Eat & Drink

Notable Restaurant Newcomers: Winter 2025-26

Openings and evolutions in the local culinary scene, from Aspen to Carbondale.

By Amanda Rae December 22, 2025 Published in the Winter/Spring 2025-26 issue of Aspen Sojourner

The house specialty at Silvers.

Explore Coffee Bar

221 E Main St, Aspen

Celebrating its 50th anniversary in May 2025, the Main Street haven for bibliophiles quietly (natch) added the low-key Explore Coffee Bar upstairs in the space Pyramid Bistro occupied from 2010 to 2022. Lit by skylights and large windows, the solarium hangout serves quick bites (pastries, mini quiches) from the AABC’s French Pastry Cafe, paired with beer and wine; bread and soup may be added to the menu this winter.

Silvers

710 E Durant Ave, Aspen

If you know a New York bagel…you know. Silvers, which opened in August in the storefront dearly beloved Jour de Fête vacated after three decades, uses a patented water filtration system to remineralize Aspen tap water and enhance gluten formation—supplying that signature chew. Helmed by Executive Chef Alberto Figueroa (formerly of Toro at the Viceroy Snowmass) and Pastry Chef Andre Silva (bread whisperer at Aspen Skiing Company and Meat & Cheese), the café and market specializes in bagel sandwiches, housemade baguette and sourdough bread (challah on Friday), and salads and entrées for takeaway (chicken schnitzel, lasagna Bolognese).
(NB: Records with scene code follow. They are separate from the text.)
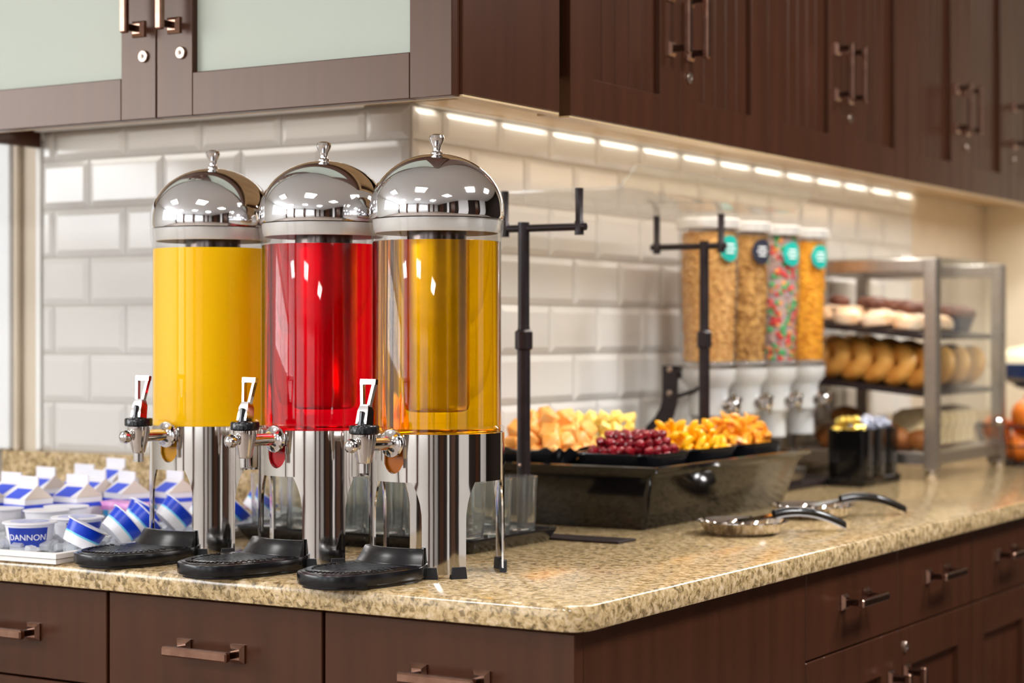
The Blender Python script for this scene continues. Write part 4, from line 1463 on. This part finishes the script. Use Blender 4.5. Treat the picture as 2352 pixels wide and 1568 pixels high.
def canister(y, fillm, label, sticker, loops=False, seed=1):
    r = thing('cereal_dispenser', label, 'cereal dispenser', (CXX, y, ZC), 0, 'cereal dispensers in a row')
    rad = 0.0615
    g = G()
    g.lathe([(0.052, 0.268), (0.056, 0.275), (rad, 0.42), (rad, 0.545), (rad - 0.002, 0.545), (rad - 0.002, 0.42), (0.054, 0.276), (0.050, 0.270)], 40, loop=True, cap0=False, cap1=False)
    g.obj('canister', 'acrylic', r, smooth=40)
    g = G()
    g.lathe([(0.0628, 0.5385), (0.0650, 0.539), (0.0655, 0.541), (0.0655, 0.5565), (0.060, 0.560), (0.0, 0.561)], 40, cap1=False)
    g.obj('lid', 'lid_silver', r)
    # cereal: a packed core with loose bits pressed to the glass
    g = G()
    rf = lambda z: (0.0535 if z < 0.276 else 0.0535 + (rad - 0.0035 - 0.0535) * min(1, (z - 0.276) / 0.144)) - 0.002
    g.lathe([(0.0, 0.272)] + [(rf(z) - 0.004, z) for z in (0.272, 0.30, 0.35, 0.42, 0.50, 0.532)] + [(0.0, 0.536)], 32, cap0=False, cap1=False)
    rn = random.Random(seed)
    for i in range(760 if not loops else 560):
        a, z = rn.uniform(0, 2 * pi), rn.uniform(0.276, 0.532)
        s = rn.uniform(0.003, 0.0050) if not loops else rn.uniform(0.0055, 0.0080)
        X = Rz(a) @ T(rf(z) - (0.0045 if not loops else 0.006), 0, z) @ Rx(rn.uniform(0, 6)) @ Rz(rn.uniform(-.8, .8))
        mi = 0 if not loops else rn.choice((0, 1, 2, 3, 1, 2))
        g.box(-s * .55, s * .55, -s, s, -s * .8, s * .8, s * 0.3, mi=mi, X=X)
    c = g.obj('cereal', [fillm] if not loops else [fillm, 'loop_red', 'loop_green', 'loop_orange'], r)
    c['kind'] = 'stuff'
    # sticker wrapped on the front
    if sticker:
        g = G()
        A0 = radians(-20)
        for i in range(10):
            rings = []
            u0, u1 = -1 + 2 * i / 10, -1 + 2 * (i + 1) / 10
            q = []
            for u in (u0, u1):
                h = 0.026 * math.sqrt(max(0.0, 1 - u * u))
                a = A0 + u * 0.026 / rad
                for e in (0.0004, 0.0012):
                    q.append([((rad + e) * cos(a), (rad + e) * sin(a), 0.498 - h), ((rad + e) * cos(a), (rad + e) * sin(a), 0.498 + h)])
            vs = [q[0][0], q[0][1], q[1][0], q[1][1], q[2][0], q[2][1], q[3][0], q[3][1]]
            g.add(vs, [(2, 6, 7, 3), (0, 1, 5, 4), (1, 3, 7, 5), (0, 4, 6, 2)])
        s_ = g.obj('sticker', sticker, r)
        g = G()
        for dz, w in ((0.008, 0.011), (0.0, 0.014), (-0.008, 0.010)):
            for sgn in range(-2, 3):
                a = A0 + sgn * w / 2.5 / rad
                g.box(-0.0004, 0.0004, -w / 7, w / 7, -0.0018, 0.0018, X=Rz(a) @ T(rad + 0.0015, 0, 0.498 + dz))
        g.obj('print_lines', 'white_print', s_)
    # portion valve body, chute, knob
    g = G()
    g.lathe([(0.050, 0.2675), (0.056, 0.266), (0.057, 0.258), (0.054, 0.235), (0.043, 0.222), (0.040, 0.215), (0.040, 0.165), (0.034, 0.158), (0.031, 0.140), (0.031, 0.108), (0.0, 0.108)], 36, cap1=False)
    v = g.obj('valve', 'valve', r)
    X = T(0.040, 0, 0.185) @ Ry(pi / 2)
    g = G()
    g.lathe([(0.015, -0.004), (0.015, 0.006), (0.006, 0.008), (0.006, 0.016), (0.012, 0.018), (0.0135, 0.024), (0.010, 0.028), (0.0, 0.029)], 20, X=X, cap1=False)
    for a in (0, pi / 2, pi, 1.5 * pi):
        g.box(0.006, 0.026, -0.004, 0.004, 0.017, 0.024, 0.001, X=X @ Rz(a + 0.5))
    g.obj('turn_knob', 'chrome', v)
    # black collar ring carrying the canister
    g = G(); g.lathe([(0.0545, 0.2600), (0.0600, 0.2600), (0.0600, 0.2665), (0.0572, 0.2665)], 36, loop=True, cap0=False, cap1=False)
    g.obj('collar_ring', 'brushed', r)
    return r


canister(CY[0], 'cereal_oat', 'tall clear cereal canister of pale oat rings, nearest the guard stand', 'teal', seed=1)
canister(CY[1], 'cereal_granola', 'clear cereal canister of brown granola with a dark round sticker', 'navy_sticker', seed=2)
canister(CY[2], 'cereal_grey', 'clear cereal canister of multicoloured fruit loops', 'teal', True, seed=3)
canister(CY[3], 'cereal_corn', 'clear cereal canister of golden corn flakes beside the pastry case', 'teal', seed=4)

# the rack that carries them: base, curved side plates, cross rails
r = thing('cereal_rack', 'black metal rack with a curved side plate carrying the cereal canisters', 'rack', (0, 0, ZC))


def curve_plate(y):
    g = G()
    pts_o, pts_i = [], []
    path = [(x - 0.018, z) for x, z in [(-0.628, 0.264), (-0.628, 0.215), (-0.629, 0.190), (-0.635, 0.170), (-0.648, 0.150), (-0.668, 0.130), (-0.678, 0.108), (-0.676, 0.080), (-0.674, 0.040), (-0.674, 0.012)]]
    wd = 0.0165
    L_, R_ = [], []
    for i, (x, z) in enumerate(path):
        a, b = Vector(path[max(0, i - 1)]), Vector(path[min(len(path) - 1, i + 1)])
        d = (b - a).normalized()
        nrm = Vector((-d.y, d.x))
        L_.append(Vector((x, z)) + nrm * wd)
        R_.append(Vector((x, z)) - nrm * wd)
    ring = L_ + R_[::-1]
    n = len(path)
    rows = []
    for i in range(n):
        rows.append([(L_[i].x, y - 0.003, L_[i].y), (R_[i].x, y - 0.003, R_[i].y), (R_[i].x, y + 0.003, R_[i].y), (L_[i].x, y + 0.003, L_[i].y)])
    g.loft(rows)
    return g


for y in (1.505, 2.085):
    g = curve_plate(y)
    sp = g.obj('side_plate', 'blackmetal', r)
    for z in (0.256, 0.208):
        g = G(); g.lathe([(0.006, 0.0), (0.006, 0.002), (0.0, 0.004)], 14, X=T(-0.646, y - 0.003, z) @ Rx(pi / 2), cap1=False); g.obj('bolt', 'nickel', sp)
    g = G()
    g.box(-0.633, -0.585, y - 0.003, y + 0.003, 0.254, 0.262)
    g.tube([(-0.630, y, 0.202), (-0.590, y, 0.214), (-0.582, y, 0.222)], 0.004, 8)
    g.tube([(-0.588, y, 0.258), (-0.584, y, 0.240), (-0.582, y, 0.222)], 0.003, 8)
    g.obj('bracket_arm', 'blackmetal', r)
g = G(); g.box(-0.662, -0.655, 1.508, 2.082, 0.236, 0.252, 0.001); g.obj('cross_rail', 'blackmetal', r)
g = G(); g.box(-0.712, -0.488, 1.500, 2.095, 0.0, 0.012, 0.003); g.obj('base_plate', 'blackmetal', r)
g = G(); tray(g, -0.660, -0.500, 1.530, 1.845, 0.032, 0.006)
for p in g.v:
    p.z += 0.0125
g.obj('crumb_tray', 'brushed', r)
# ------------------------------------------------------------------ condiment caddy with foil packets
r = thing('condiment_caddy', 'black compartment caddy full of foil wrapped butter pats', 'caddy', (0, 0, ZC))
g = G(); g.box(-0.484, -0.393, 1.918, 2.140, 0.0, 0.018, 0.003); g.obj('caddy_base', 'blackgloss', r)
cn = 0
PATS = []
for i, (x0, x1) in enumerate(((-0.4825, -0.3945),)):
    for j, (y0, y1) in enumerate(((1.920, 1.990), (1.994, 2.064), (2.068, 2.138))):
        g = G(); tray(g, x0 + 0.004, x1 - 0.004, y0 + 0.004, y1 - 0.004, 0.104, 0.0015, 0.003, 0.050, rr=0.006)
        for p in g.v:
            p.z += 0.0185
        g.obj('compartment', 'blackgloss', r)
        PATS.append((x0, x1, y0, y1, 'gold' if j == 0 else 'silver'))
pm = {}
for nm in ('gold', 'silver'):
    g = G(); g.box(-0.014, 0.014, -0.011, 0.011, -0.006, 0.006, 0.003)
    for p in g.v:
        p.z *= 1 + 0.25 * sin(120 * p.x)
    pm[nm] = g.mesh('butter_pat', nm)
rn = random.Random(5)
for x0, x1, y0, y1, nm in PATS:
    for q in range(12):
        lay = q // 4
        px = x0 + 0.022 + (q % 2) * 0.038 + rn.uniform(-.005, .005)
        py = y0 + 0.020 + ((q // 2) % 2) * 0.028 + rn.uniform(-.004, .004)
        if lay == 2:
            px = (x0 + x1) / 2 + rn.uniform(-.016, .016); py = (y0 + y1) / 2 + rn.uniform(-.012, .012)
        o = link('butter_pat', pm[nm], None, (px, py, ZC + 0.112 + lay * 0.0135 + rn.uniform(-.002, .002)), (rn.uniform(-.5, .5), rn.uniform(-.5, .5), rn.uniform(0, 6)))
        tag(o, ('gold' if nm == 'gold' else 'silver') + ' foil butter pat heaped in the black caddy', 'butter pat', nm + ' butter pats in the caddy')

# ------------------------------------------------------------------ pastry case
PX0, PX1, PY0, PY1, PT = -0.695, -0.318, 2.158, 2.662, 0.497
r = thing('pastry_case', 'aluminium framed glass pastry case with tilted shelves', 'display case', (0, 0, ZC))
pw = 0.030
for (x, y) in ((PX0, PY0), (PX1 - pw, PY0), (PX0, PY1 - pw), (PX1 - pw, PY1 - pw)):
    g = G(); g.box(x, x + pw, y, y + pw, 0.024, PT, 0.002); g.obj('post', 'brushed', r)
    g = G(); g.lathe([(0.013, 0.0), (0.015, 0.003), (0.015, 0.018), (0.008, 0.020), (0.008, 0.025)], 18, X=T(x + pw / 2, y + pw / 2, 0)); g.obj('foot', 'chrome', r)
for z0, z1 in ((0.036, 0.064), (PT - 0.030, PT - 0.001)):
    for y in (PY0 + 0.002, PY1 - pw + 0.002):
        g = G(); g.box(PX0 + pw, PX1 - pw, y, y + pw - 0.004, z0, z1, 0.0015); g.obj('rail', 'brushed', r)
    for x in (PX0 + 0.002, PX1 - pw + 0.002):
        if z0 > 0.2 and x > -0.5:
            continue
        g = G(); g.box(x, x + pw - 0.004, PY0 + pw, PY1 - pw, z0, z1, 0.0015); g.obj('rail', 'brushed', r)
g = G(); g.box(PX0 + 0.001, PX1 - 0.001, PY0 + 0.001, PY1 - 0.001, PT, PT + 0.004, 0.001); g.obj('glass_top', 'pane', r)
g = G(); g.box(PX1 - 0.006, PX1 - 0.002, PY0 + pw + 0.001, PY1 - pw - 0.001, 0.066, PT - 0.001); d = g.obj('glass_door', 'pane', r)
g = G(); g.lathe([(0.0, 0.0), (0.009, 0.0), (0.010, 0.006), (0.006, 0.012), (0.0, 0.013)], 16, X=T(PX1 - 0.002, PY1 - 0.07, 0.118) @ Ry(pi / 2), cap0=False, cap1=False); g.obj('door_knob', 'chrome', d)
g = G(); g.box(PX0 + pw, PX1 - pw, PY0 + pw, PY1 - pw, 0.058, 0.064); g.obj('floor_panel', 'brushed', r)
SL = 0.106
def shelf_z(x, base):
    return base + (-0.345 - x) * SL
for base in (0.327, 0.199):
    g = G()
    x0, x1 = PX0 + 0.032, PX1 - 0.034
    ring = lambda y: [(x0, y, shelf_z(x0, base) - 0.012), (x1, y, shelf_z(x1, base) - 0.012), (x1, y, shelf_z(x1, base)), (x0, y, shelf_z(x0, base))]
    g.loft([ring(PY0 + 0.003), ring(PY1 - 0.003)])
    g.obj('shelf', 'blackmetal', r, smooth=0)

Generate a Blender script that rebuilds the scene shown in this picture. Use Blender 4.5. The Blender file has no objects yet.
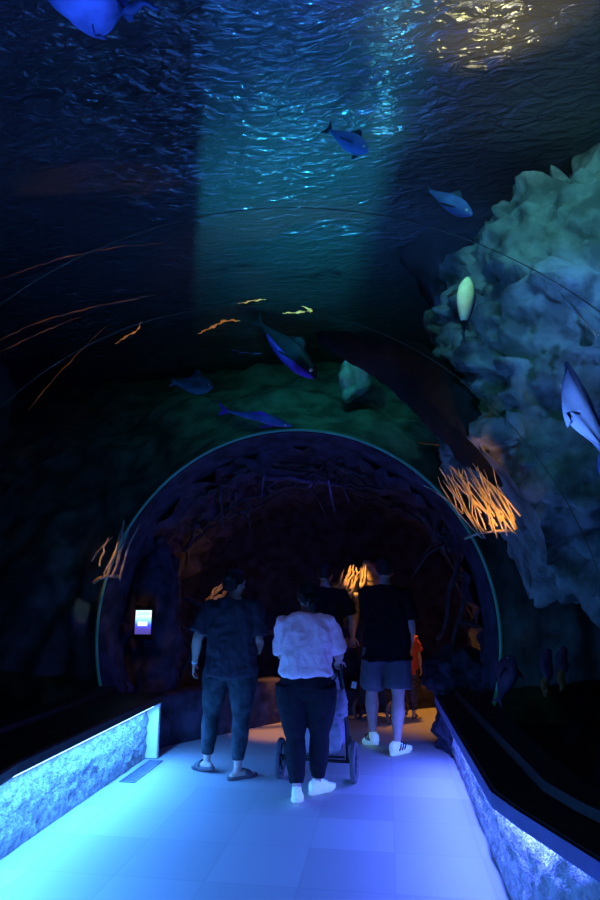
import bpy, bmesh, math, random
from mathutils import Vector, Matrix, noise, Euler
random.seed(11)
C = bpy.context.scene.collection
PI = math.pi
R = math.radians
V = Vector

# ------------------------------------------------------------------ camera
CH = 1.5
FPX = 600.0
pitch = math.atan(140 / 600); yaw = math.atan(86 / 600 * math.cos(pitch))
cam_d = bpy.data.cameras.new('camera'); cam_d.sensor_fit = 'VERTICAL'; cam_d.sensor_height = 36; cam_d.lens = 24
cam_d.clip_start = 0.02
cam = bpy.data.objects.new('camera', cam_d); C.objects.link(cam)
cam.location = (0, 0, CH); cam.rotation_euler = (PI / 2 + pitch, 0, yaw)
bpy.context.scene.camera = cam
FW = V((-math.sin(yaw) * math.cos(pitch), math.cos(yaw) * math.cos(pitch), math.sin(pitch)))
RT = V((math.cos(yaw), math.sin(yaw), 0)); UP = RT.cross(FW)
def ray(x, y): return FW + RT * ((x - 300) / FPX) + UP * ((450 - y) / FPX)
def atY(x, y, Y):
    d = ray(x, y); return V((0, 0, CH)) + d * (Y / d.y)
def atZ(x, y, z=0.0):
    d = ray(x, y); return V((0, 0, CH)) + d * ((z - CH) / d.z)

vs = bpy.context.scene.view_settings
vs.view_transform = 'Standard'; vs.look = 'None'; vs.exposure = 0; vs.gamma = 1

# ------------------------------------------------------------------ materials
def nt(name):
    m = bpy.data.materials.new(name); m.use_nodes = True
    n = m.node_tree.nodes; l = m.node_tree.links
    return m, n, l, n['Principled BSDF'], n['Material Output']
def mat(name, col, rough=0.7, metal=0.0, var=0.0, vscale=8, bump=0.0, bscale=40, emit=None, estr=0, col2=None, spec=0.4):
    m, n, l, b, o = nt(name)
    b.inputs['Base Color'].default_value = (*col, 1); b.inputs['Roughness'].default_value = rough
    b.inputs['Metallic'].default_value = metal; b.inputs['Specular IOR Level'].default_value = spec
    tc = n.new('ShaderNodeTexCoord')
    if var or col2:
        nz = n.new('ShaderNodeTexNoise'); nz.inputs['Scale'].default_value = vscale; nz.inputs['Detail'].default_value = 5
        l.new(tc.outputs['Object'], nz.inputs['Vector'])
        rp = n.new('ShaderNodeValToRGB')
        rp.color_ramp.elements[0].position = .38; rp.color_ramp.elements[1].position = .62
        c2 = col2 or tuple(min(1, c * (1 + var)) for c in col)
        c1 = col if col2 else tuple(c * (1 - var) for c in col)
        rp.color_ramp.elements[0].color = (*c1, 1); rp.color_ramp.elements[1].color = (*c2, 1)
        l.new(nz.outputs['Fac'], rp.inputs['Fac']); l.new(rp.outputs['Color'], b.inputs['Base Color'])
    if bump:
        nb = n.new('ShaderNodeTexNoise'); nb.inputs['Scale'].default_value = bscale; nb.inputs['Detail'].default_value = 6
        l.new(tc.outputs['Object'], nb.inputs['Vector'])
        bp = n.new('ShaderNodeBump'); bp.inputs['Strength'].default_value = bump; bp.inputs['Distance'].default_value = .02
        l.new(nb.outputs['Fac'], bp.inputs['Height']); l.new(bp.outputs['Normal'], b.inputs['Normal'])
    if emit:
        b.inputs['Emission Color'].default_value = (*emit, 1); b.inputs['Emission Strength'].default_value = estr
    return m

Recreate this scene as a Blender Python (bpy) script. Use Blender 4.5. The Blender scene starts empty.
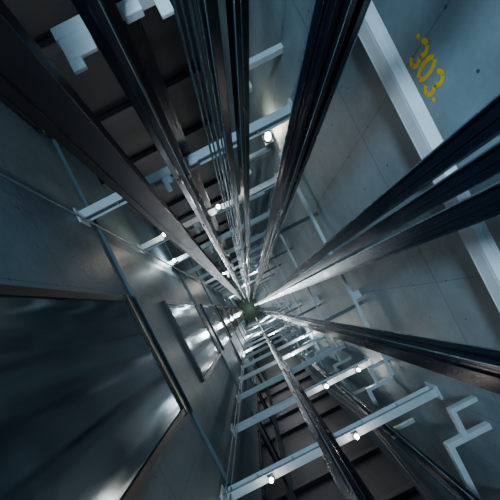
import bpy, math, random
from mathutils import Vector
random.seed(4)
H=42.0; F=280.0
XL,XR=-1.12,1.30
YD=1.6; YE=4.7
sc=bpy.context.scene
# ---------------- materials
def new_mat(name):
    m=bpy.data.materials.new(name); m.use_nodes=True
    nt=m.node_tree; b=nt.nodes['Principled BSDF']; return m,nt,b
def metal(name,col,rough=.35,met=.8,noise=.05,scale=(3,3,1.5),bump=0,bscale=(2.2,2.2,2.2)):
    m,nt,b=new_mat(name)
    tc=nt.nodes.new('ShaderNodeTexCoord'); mp=nt.nodes.new('ShaderNodeMapping'); mp.inputs['Scale'].default_value=scale
    n=nt.nodes.new('ShaderNodeTexNoise'); n.inputs['Scale'].default_value=3; n.inputs['Detail'].default_value=4
    nt.links.new(tc.outputs['Object'],mp.inputs[0]); nt.links.new(mp.outputs[0],n.inputs['Vector'])
    mr=nt.nodes.new('ShaderNodeMapRange'); mr.inputs[1].default_value=.3; mr.inputs[2].default_value=.7
    mr.inputs[3].default_value=max(.05,rough-noise); mr.inputs[4].default_value=rough+noise
    nt.links.new(n.outputs[0],mr.inputs[0]); nt.links.new(mr.outputs[0],b.inputs['Roughness'])
    mx=nt.nodes.new('ShaderNodeMix'); mx.data_type='RGBA'
    mx.inputs[6].default_value=(*[c*.8 for c in col],1); mx.inputs[7].default_value=(*[min(1,c*1.15) for c in col],1)
    nt.links.new(n.outputs[0],mx.inputs[0]); nt.links.new(mx.outputs[2],b.inputs['Base Color'])
    b.inputs['Metallic'].default_value=met
    if bump:
        bp=nt.nodes.new('ShaderNodeBump'); bp.inputs['Strength'].default_value=bump; bp.inputs['Distance'].default_value=.02
        m2=nt.nodes.new('ShaderNodeMapping'); m2.inputs['Scale'].default_value=bscale
        n3=nt.nodes.new('ShaderNodeTexNoise'); n3.inputs['Scale'].default_value=1; n3.inputs['Detail'].default_value=0
        nt.links.new(tc.outputs['Object'],m2.inputs[0]); nt.links.new(m2.outputs[0],n3.inputs['Vector']); nt.links.new(n3.outputs[0],bp.inputs['Height']); nt.links.new(bp.outputs[0],b.inputs['Normal'])
    return m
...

Soups, desserts, packaged provisions, and espresso round out the menu, plus pastrami sourced from sixth-generation fine-meats purveyor Lobel’s of New York.  

Paul JAS Center

422 E Cooper Ave, Aspen

When Trombone Shorty & Orleans Avenue perform on December 19 to inaugurate the Paul JAS Center on the second floor of the 1892 Red Onion building, the occasion will signal “a new musical dawn at JAS,” according to Jazz Aspen Snowmass founder, president, and CEO Jim Horowitz. (The Red Onion restaurant, under construction, anticipates a reopening next winter.) The first permanent home for nonprofit JAS, established in 1991, the venue comprises a state-of-the-art recording studio, offices, and a performance stage with a capacity of up to 300 seats. Boutique catering company Epicure by Julia and Allen Domingos (formerly of SO Café at AAM) curates a creative, locally sourced menu of shareable plates for the bar, supper-club shows, and special events. 

French onion soup at Petit Trois.

Petit Trois at Mollie Aspen

111 S Garmisch St, Aspen

As the new permanent restaurant within the 68-room boutique hotel, Petit Trois at Mollie Aspen launches in December in an updated dining room, lounge, and bar. Created by chef Ludo Lefebvre—whose Trois Mec in Los Angeles received a Michelin star in 2019—Petit Trois in Aspen will serve breakfast, lunch, and dinner in classic Parisian style using local ingredients when possible. Think: steak frites, Burgundy escargots, French onion soup, and Lefebvre’s signature “Big Mec” burger to pair with French and California wines selected by master sommeliers and The Little Nell alums Dustin Wilson and Sabato Sagaria. 

Sprazzo

689 Main St, Carbondale

“We’re trying to bring an uplifting, high-energy environment to a historic space,” says Justin “Chester” White, owner of Sprazzo, an Italian restaurant set to open on Main Street in December. The tongue-in-cheek name—sprazzo is Italian for “flash”—signals the scratch spirit with which chef Daniel Leon (formerly sfoglino or fresh pasta maker at Felix Trattoria in Los Angeles) prepares authentic Italian dishes with modern flair. That includes: focaccia with Sicilian olive oil, cherry tomato tuna crudo, cacio e pepe with zingy pink peppercorns, and lamb meatballs made with meat sourced from Basalt’s Marigold Livestock Co, alongside classics like branzino, rib eye steak, and linguine with clams. The foyer’s greenhouse garden supplies fresh herbs; the bar highlights Italian wines and creative cocktails (rosé Negroni). During the day, the dining room becomes a café that serves espresso beverages, chai, matcha, and a light breakfast.